Aan de Voorzitter van de Tweede Kamer der Staten-Generaal

Den Haag, 20 december 2002

Met deze brief wil ik u informeren over de stand van zaken met betrekking tot het opstellen van een Memorandum of Understanding met het Nederlandse bedrijfsleven over de rol van de private sector bij het proces van duurzame armoedevermindering in ontwikkelingslanden. Dit naar aanleiding van vragen van het lid Koenders bij de behandeling van de begroting van Buitenlandse Zaken op 4 december jl.

Zoals ook verwoord in de notitie Ondernemen tegen Armoede (TK 27 467, nr. 1) en in de Aanvulling op de notitie Ondernemen tegen Armoede (TK 27 467, nr. 6) is een gezonde private sector in de ontwikkelingslanden van groot belang om tot pro-poor groei te komen. Met het Memorandum of Understanding beoog ik om, in het verlengde van bovengenoemde notities, de bijdrage van de Nederlandse en lokale private sector aan duurzame economische groei in ontwikkelingslanden te onderstrepen en tegelijk te katalyseren en verder gestalte te geven. De vraag van partners uit ontwikkelingslanden blijft hierbij richtinggevend.

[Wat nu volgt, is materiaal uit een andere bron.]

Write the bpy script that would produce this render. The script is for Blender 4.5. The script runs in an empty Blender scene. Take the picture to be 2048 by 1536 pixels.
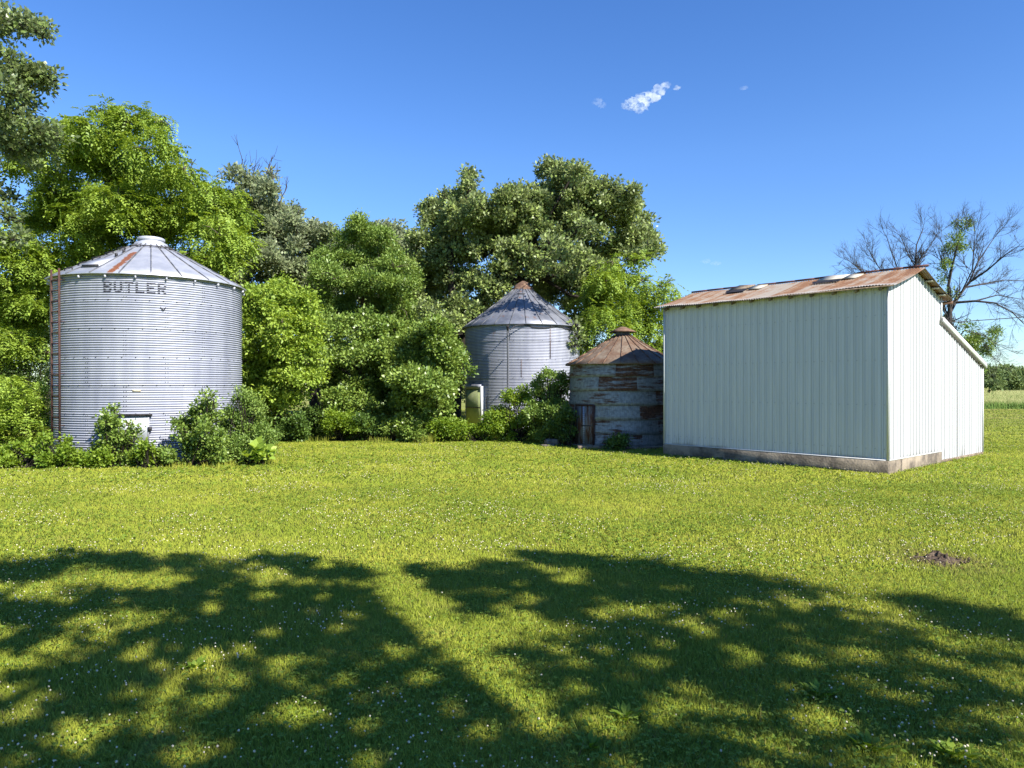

Met vertegenwoordigers van organisaties in de private sector wordt overleg gevoerd over de strekking en reikwijdte van een dergelijk Memorandum of Understanding (MoU). In het huidige concept heeft het MoU zelf een vrij algemeen karakter. De kracht van het MoU ligt in het uitspreken van de gezamenlijke intentie om, bij het opereren in de ontwikkelingslanden, meer dan in het verleden activiteiten af te stemmen en om elkaar waar mogelijk aan te vullen. In het MoU wordt de rol van de betrokken partijen, ieder vanuit de eigen verantwoordelijkheid, bij het stimuleren van duurzame ontwikkeling benadrukt. Tegelijk wordt erkend dat door meer samenwerking de bestaande kennis en ervaring ten aanzien van de bevordering van de private sector in ontwikkelingslanden beter ingezet kan worden. Het gaat hierbij bijvoorbeeld om het uitwisselen van ervaringen via regulier overleg en het ontwikkelen van samenwerkingsverbanden. Eén van de mogelijkheden is het oprichten van een financiële-sectorplatform dat voor gerichte kennisoverdracht aan ontwikkelingslanden op dit gebied kan zorgen.

De focus blijft hierbij, conform de uitgangspunten van de notitie Ondernemen tegen Armoede, de ontwikkeling van de private sector in ontwikkelingslanden (in dit kader is het bijvoorbeeld niet de bedoeling om hulp verder te binden). Zoals gesteld zal het MoU zelf algemeen van karakter zijn en met name de uitgangspunten voor samenwerking beslaan. Het MoU zal zijn praktische invulling krijgen door de concrete activiteiten die één of meerdere partijen en/of individuele bedrijven toezeggen te zullen ondernemen. Zulke toezeggingen kunnen dan refereren naar het MoU.

Zoals ook aangegeven bij de begrotingsbehandeling wordt thans nog met betrokken organisaties overleg gevoerd over de modaliteiten van het MoU. Hierbij hebben organisaties aangegeven dat teneinde draagvlak te creëren voor het MoU consultatie met de betrokken achterbannen van groot belang is; dit kost enige tijd. Zodra sprake is van een breed gedragen tekst zal deze naar Uw Kamer gestuurd worden ten behoeve van verdere bespreking.